(Problem details): Output the records. Match them exactly.

──────── Provided data

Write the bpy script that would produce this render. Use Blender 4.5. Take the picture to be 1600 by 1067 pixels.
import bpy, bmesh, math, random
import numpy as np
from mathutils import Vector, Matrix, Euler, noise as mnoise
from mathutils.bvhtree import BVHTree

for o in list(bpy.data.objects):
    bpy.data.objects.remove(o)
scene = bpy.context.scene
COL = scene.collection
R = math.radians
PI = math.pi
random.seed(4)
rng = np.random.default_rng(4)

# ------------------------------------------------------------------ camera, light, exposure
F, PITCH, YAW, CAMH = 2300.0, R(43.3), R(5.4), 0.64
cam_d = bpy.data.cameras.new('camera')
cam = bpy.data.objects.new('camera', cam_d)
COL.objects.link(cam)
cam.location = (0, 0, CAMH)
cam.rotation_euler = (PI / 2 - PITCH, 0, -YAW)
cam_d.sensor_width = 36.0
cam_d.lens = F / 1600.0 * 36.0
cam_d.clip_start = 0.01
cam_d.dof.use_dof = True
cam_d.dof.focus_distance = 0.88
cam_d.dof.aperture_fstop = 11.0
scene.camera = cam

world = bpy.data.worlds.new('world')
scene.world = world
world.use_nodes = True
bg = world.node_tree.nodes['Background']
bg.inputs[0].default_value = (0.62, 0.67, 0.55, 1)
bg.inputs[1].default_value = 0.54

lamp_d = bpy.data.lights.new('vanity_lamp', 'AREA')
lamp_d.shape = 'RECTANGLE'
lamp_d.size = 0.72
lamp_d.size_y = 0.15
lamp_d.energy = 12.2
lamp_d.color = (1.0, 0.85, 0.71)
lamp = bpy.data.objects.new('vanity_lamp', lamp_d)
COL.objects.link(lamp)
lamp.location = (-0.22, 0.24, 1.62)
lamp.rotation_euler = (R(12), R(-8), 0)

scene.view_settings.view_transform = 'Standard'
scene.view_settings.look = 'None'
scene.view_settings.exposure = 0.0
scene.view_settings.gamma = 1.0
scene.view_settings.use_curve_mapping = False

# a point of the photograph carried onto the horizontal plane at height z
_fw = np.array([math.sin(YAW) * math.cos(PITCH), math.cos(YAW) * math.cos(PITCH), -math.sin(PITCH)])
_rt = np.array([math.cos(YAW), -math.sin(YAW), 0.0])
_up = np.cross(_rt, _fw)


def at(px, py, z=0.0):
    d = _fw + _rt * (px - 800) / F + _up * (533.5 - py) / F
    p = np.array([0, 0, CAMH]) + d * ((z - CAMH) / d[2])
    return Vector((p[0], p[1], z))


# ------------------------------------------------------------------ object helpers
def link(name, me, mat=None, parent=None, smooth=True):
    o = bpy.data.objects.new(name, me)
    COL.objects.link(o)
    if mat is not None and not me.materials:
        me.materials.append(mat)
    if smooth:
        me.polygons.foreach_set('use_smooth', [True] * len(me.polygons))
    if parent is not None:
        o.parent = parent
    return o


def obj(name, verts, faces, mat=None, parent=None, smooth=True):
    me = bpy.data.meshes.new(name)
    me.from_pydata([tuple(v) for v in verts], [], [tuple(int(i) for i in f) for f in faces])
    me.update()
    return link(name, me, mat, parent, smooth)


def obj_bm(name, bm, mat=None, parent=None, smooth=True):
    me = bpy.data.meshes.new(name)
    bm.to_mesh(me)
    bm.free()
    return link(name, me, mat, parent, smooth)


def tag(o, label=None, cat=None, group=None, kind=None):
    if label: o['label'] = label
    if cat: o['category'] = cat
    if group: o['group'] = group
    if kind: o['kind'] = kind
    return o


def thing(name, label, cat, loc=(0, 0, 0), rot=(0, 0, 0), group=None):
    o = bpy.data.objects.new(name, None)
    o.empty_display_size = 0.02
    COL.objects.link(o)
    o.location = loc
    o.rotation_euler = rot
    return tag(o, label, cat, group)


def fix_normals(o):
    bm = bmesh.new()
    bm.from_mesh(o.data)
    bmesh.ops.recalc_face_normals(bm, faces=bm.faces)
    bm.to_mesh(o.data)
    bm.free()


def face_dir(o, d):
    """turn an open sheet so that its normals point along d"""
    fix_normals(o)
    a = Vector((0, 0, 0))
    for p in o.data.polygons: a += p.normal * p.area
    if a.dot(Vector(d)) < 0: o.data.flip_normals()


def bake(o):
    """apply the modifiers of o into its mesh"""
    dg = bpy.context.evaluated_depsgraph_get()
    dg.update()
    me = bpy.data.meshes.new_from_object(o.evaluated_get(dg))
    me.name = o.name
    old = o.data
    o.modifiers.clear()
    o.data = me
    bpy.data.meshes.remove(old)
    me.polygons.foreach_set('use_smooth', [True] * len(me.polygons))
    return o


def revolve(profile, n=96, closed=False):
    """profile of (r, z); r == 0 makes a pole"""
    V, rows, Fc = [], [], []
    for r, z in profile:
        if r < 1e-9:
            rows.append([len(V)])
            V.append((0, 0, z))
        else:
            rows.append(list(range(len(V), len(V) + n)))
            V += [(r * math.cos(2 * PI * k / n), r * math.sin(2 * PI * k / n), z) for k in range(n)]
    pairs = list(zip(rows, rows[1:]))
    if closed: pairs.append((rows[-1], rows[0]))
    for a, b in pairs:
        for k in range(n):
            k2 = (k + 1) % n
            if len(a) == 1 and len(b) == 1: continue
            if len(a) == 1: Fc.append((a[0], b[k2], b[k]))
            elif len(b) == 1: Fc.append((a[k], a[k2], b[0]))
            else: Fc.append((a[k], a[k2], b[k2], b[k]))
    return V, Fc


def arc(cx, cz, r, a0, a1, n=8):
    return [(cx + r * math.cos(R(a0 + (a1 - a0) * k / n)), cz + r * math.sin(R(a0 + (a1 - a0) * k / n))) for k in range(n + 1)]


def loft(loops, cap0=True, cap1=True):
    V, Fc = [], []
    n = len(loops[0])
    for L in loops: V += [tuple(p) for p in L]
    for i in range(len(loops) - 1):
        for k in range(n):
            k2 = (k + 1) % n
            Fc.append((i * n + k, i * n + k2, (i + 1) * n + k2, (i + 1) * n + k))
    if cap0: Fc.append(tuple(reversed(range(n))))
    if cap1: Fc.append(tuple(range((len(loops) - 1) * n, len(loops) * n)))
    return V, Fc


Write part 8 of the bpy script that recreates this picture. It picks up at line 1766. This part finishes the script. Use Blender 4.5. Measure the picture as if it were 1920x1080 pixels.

────────────────

(Answer to this problem):
Write the bpy script that would produce this render. Use Blender 4.5. Take the picture to be 1600 by 1067 pixels.
import bpy, bmesh, math, random
import numpy as np
from mathutils import Vector, Matrix, Euler, noise as mnoise
from mathutils.bvhtree import BVHTree

for o in list(bpy.data.objects):
    bpy.data.objects.remove(o)
scene = bpy.context.scene
COL = scene.collection
R = math.radians
PI = math.pi
random.seed(4)
rng = np.random.default_rng(4)

# ------------------------------------------------------------------ camera, light, exposure
F, PITCH, YAW, CAMH = 2300.0, R(43.3), R(5.4), 0.64
cam_d = bpy.data.cameras.new('camera')
cam = bpy.data.objects.new('camera', cam_d)
COL.objects.link(cam)
cam.location = (0, 0, CAMH)
cam.rotation_euler = (PI / 2 - PITCH, 0, -YAW)
cam_d.sensor_width = 36.0
cam_d.lens = F / 1600.0 * 36.0
cam_d.clip_start = 0.01
cam_d.dof.use_dof = True
cam_d.dof.focus_distance = 0.88
cam_d.dof.aperture_fstop = 11.0
scene.camera = cam

world = bpy.data.worlds.new('world')
scene.world = world
world.use_nodes = True
bg = world.node_tree.nodes['Background']
bg.inputs[0].default_value = (0.62, 0.67, 0.55, 1)
bg.inputs[1].default_value = 0.54

lamp_d = bpy.data.lights.new('vanity_lamp', 'AREA')
lamp_d.shape = 'RECTANGLE'
lamp_d.size = 0.72
lamp_d.size_y = 0.15
lamp_d.energy = 12.2
lamp_d.color = (1.0, 0.85, 0.71)
lamp = bpy.data.objects.new('vanity_lamp', lamp_d)
COL.objects.link(lamp)
lamp.location = (-0.22, 0.24, 1.62)
lamp.rotation_euler = (R(12), R(-8), 0)

scene.view_settings.view_transform = 'Standard'
scene.view_settings.look = 'None'
scene.view_settings.exposure = 0.0
scene.view_settings.gamma = 1.0
scene.view_settings.use_curve_mapping = False

# a point of the photograph carried onto the horizontal plane at height z
_fw = np.array([math.sin(YAW) * math.cos(PITCH), math.cos(YAW) * math.cos(PITCH), -math.sin(PITCH)])
_rt = np.array([math.cos(YAW), -math.sin(YAW), 0.0])
_up = np.cross(_rt, _fw)


def at(px, py, z=0.0):
    d = _fw + _rt * (px - 800) / F + _up * (533.5 - py) / F
    p = np.array([0, 0, CAMH]) + d * ((z - CAMH) / d[2])
    return Vector((p[0], p[1], z))


# ------------------------------------------------------------------ object helpers
def link(name, me, mat=None, parent=None, smooth=True):
    o = bpy.data.objects.new(name, me)
    COL.objects.link(o)
    if mat is not None and not me.materials:
        me.materials.append(mat)
    if smooth:
        me.polygons.foreach_set('use_smooth', [True] * len(me.polygons))
    if parent is not None:
        o.parent = parent
    return o


def obj(name, verts, faces, mat=None, parent=None, smooth=True):
    me = bpy.data.meshes.new(name)
    me.from_pydata([tuple(v) for v in verts], [], [tuple(int(i) for i in f) for f in faces])
    me.update()
    return link(name, me, mat, parent, smooth)


def obj_bm(name, bm, mat=None, parent=None, smooth=True):
    me = bpy.data.meshes.new(name)
    bm.to_mesh(me)
    bm.free()
    return link(name, me, mat, parent, smooth)


def tag(o, label=None, cat=None, group=None, kind=None):
    if label: o['label'] = label
    if cat: o['category'] = cat
    if group: o['group'] = group
    if kind: o['kind'] = kind
    return o


def thing(name, label, cat, loc=(0, 0, 0), rot=(0, 0, 0), group=None):
    o = bpy.data.objects.new(name, None)
    o.empty_display_size = 0.02
    COL.objects.link(o)
    o.location = loc
    o.rotation_euler = rot
    return tag(o, label, cat, group)


def fix_normals(o):
    bm = bmesh.new()
    bm.from_mesh(o.data)
    bmesh.ops.recalc_face_normals(bm, faces=bm.faces)
    bm.to_mesh(o.data)
    bm.free()


def face_dir(o, d):
    """turn an open sheet so that its normals point along d"""
    fix_normals(o)
    a = Vector((0, 0, 0))
    for p in o.data.polygons: a += p.normal * p.area
    if a.dot(Vector(d)) < 0: o.data.flip_normals()


def bake(o):
    """apply the modifiers of o into its mesh"""
    dg = bpy.context.evaluated_depsgraph_get()
    dg.update()
    me = bpy.data.meshes.new_from_object(o.evaluated_get(dg))
    me.name = o.name
    old = o.data
    o.modifiers.clear()
    o.data = me
    bpy.data.meshes.remove(old)
    me.polygons.foreach_set('use_smooth', [True] * len(me.polygons))
    return o


def revolve(profile, n=96, closed=False):
    """profile of (r, z); r == 0 makes a pole"""
    V, rows, Fc = [], [], []
    for r, z in profile:
        if r < 1e-9:
            rows.append([len(V)])
            V.append((0, 0, z))
        else:
            rows.append(list(range(len(V), len(V) + n)))
            V += [(r * math.cos(2 * PI * k / n), r * math.sin(2 * PI * k / n), z) for k in range(n)]
    pairs = list(zip(rows, rows[1:]))
    if closed: pairs.append((rows[-1], rows[0]))
    for a, b in pairs:
        for k in range(n):
            k2 = (k + 1) % n
            if len(a) == 1 and len(b) == 1: continue
            if len(a) == 1: Fc.append((a[0], b[k2], b[k]))
            elif len(b) == 1: Fc.append((a[k], a[k2], b[0]))
            else: Fc.append((a[k], a[k2], b[k2], b[k]))
    return V, Fc


def arc(cx, cz, r, a0, a1, n=8):
    return [(cx + r * math.cos(R(a0 + (a1 - a0) * k / n)), cz + r * math.sin(R(a0 + (a1 - a0) * k / n))) for k in range(n + 1)]


def loft(loops, cap0=True, cap1=True):
    V, Fc = [], []
    n = len(loops[0])
    for L in loops: V += [tuple(p) for p in L]
    for i in range(len(loops) - 1):
        for k in range(n):
            k2 = (k + 1) % n
            Fc.append((i * n + k, i * n + k2, (i + 1) * n + k2, (i + 1) * n + k))
    if cap0: Fc.append(tuple(reversed(range(n))))
    if cap1: Fc.append(tuple(range((len(loops) - 1) * n, len(loops) * n)))
    return V, Fc


Write part 8 of the bpy script that recreates this picture. It picks up at line 1766. This part finishes the script. Use Blender 4.5. Measure the picture as if it were 1920x1080 pixels.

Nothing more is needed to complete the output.